After 20,000 glasses recalled, Little Rock students will watch eclipse via video indoors

Kenda Dearing has ordered 1,000 pairs of NASA-approved, International Organization for Standardization-compliant eclipse glasses for every student and staff member in the Searcy County School District ahead of Monday's solar eclipse.

"I'm making sure that every staff member, down to the cafeteria people -- I mean everybody needs a pair of glasses, because nobody should miss this," said Dearing, who works as the district's K-12 science facilitator.

"And yes," she assured, "they're legit."

Dearing made sure she wasn't falling into the same bad luck others have had in purchasing glasses falsely advertised as eclipse-safe. Such bad luck befell the Little Rock School District, which purchased 20,000 pairs of glasses for all of its students last week.

But on Friday afternoon, the school district was notified by the vendor, Little Rock-based Choice Promotions, that the glasses the district had purchased could not be verified as safe. The district was given a refund and was forced to scuttle its viewing plans, a spokesman said. Instead, students will stay inside to watch a live stream of the eclipse.

Garland County Library in Hot Springs ran into the same bad luck when it unwittingly ordered and distributed 250 pairs of unsafe glasses.

"Last Sunday, I'm sitting at home and there's an email from Amazon saying they can't verify that these [are safe to use]," library Director John Wells said. "So we thought up every media outlet we could hit. We're trying to get the message out."

School districts around the state spent their first week of the school year weighing whether to allow bespectacled students to witness the eclipse firsthand or stream the unfolding celestial event in their classrooms.

For Searcy County schools, last week was "eclipse week," Dearing said, where science classes incorporated the event into their lessons and elementary students were ushered outside and taught how to use the protective glasses ahead of Monday.

Similarly, Jonesboro schools couldn't pass up on the teachable moment to educate students about syzygy, or the near-perfect alignment of the sun, moon and earth.

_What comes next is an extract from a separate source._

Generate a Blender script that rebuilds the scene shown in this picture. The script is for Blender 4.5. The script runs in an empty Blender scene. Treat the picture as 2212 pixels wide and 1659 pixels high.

"We also know there are serious concerns about the safety of our students when viewing an eclipse. We have taken every precaution to ensure the safety of our students," the Jonesboro School District wrote in a memo.

As in Searcy County, parental permission will be required for students in the Jonesboro School District to go outside and view the eclipse. Any student without permission will be watching a live stream in the classroom, as will the district's kindergartners and pre-K classes.

Students at the Arkansas School for Mathematics, Sciences and the Arts in Hot Springs will undertake projects to measure surface temperature fluctuations and observe changes to wildlife behavior during the eclipse. They also will photograph the event for the Eclipse Megamovie Project, which aims to help scientists measure the sun more precisely.

The school also will be sending 19 students and two instructors to the Missouri Mines State Park to witness the totality of the eclipse and take a geology tour of a national park, a spokesman said.

Several other school districts are playing it safe by strictly keeping students indoors during the three-hour window when the phenomenon will be partially viewable in Arkansas.

NASA, the American Astronomical Society and others are urging eclipse watchers to stick with reputable makers of sun-gazing devices, and the society's solar eclipse task force has put out a list of approved manufacturers, according to The Associated Press.

Bryan Russell, superintendent of Valley View Public Schools in Jonesboro, said that with so many reports of counterfeit glasses going around, the school district balked at taking on the liability.

"We just felt it very necessary not to do that, but we're not going to miss the experience," Russell said. "We've checked our bandwidth, tested it and made sure that there's a forum where each child will be able to stream it."

"To the parents I spoke with, I equate it to the Super Bowl," Russell explained. "There's nothing like being in that environment, but the best seat in the house is your living room because you can see the whole ball game."

Russell said one high school science teacher had spent hundreds of dollars on eclipse glasses for all the students well ahead of time but was left to foot the bill himself after the school district decided on the prohibition. Luckily, the teacher was able to recoup all his money from parents who purchased his stock.

The West Memphis School District sent a letter to parents Thursday, advising that "after lengthy counsel, the West Memphis School District has decided to refrain from any structured viewing activities surrounding the Solar Eclipse" and that students will instead watch over NASA's live stream.

The North Little Rock School District said that while all grade levels focused on eclipse-related activities last week, concerns over glasses recalls gave school officials pause.

"We're still participating, we're just going to participate in our classrooms and will be watching it through the live stream," said Julie Drake, the district's parent involvement facilitator.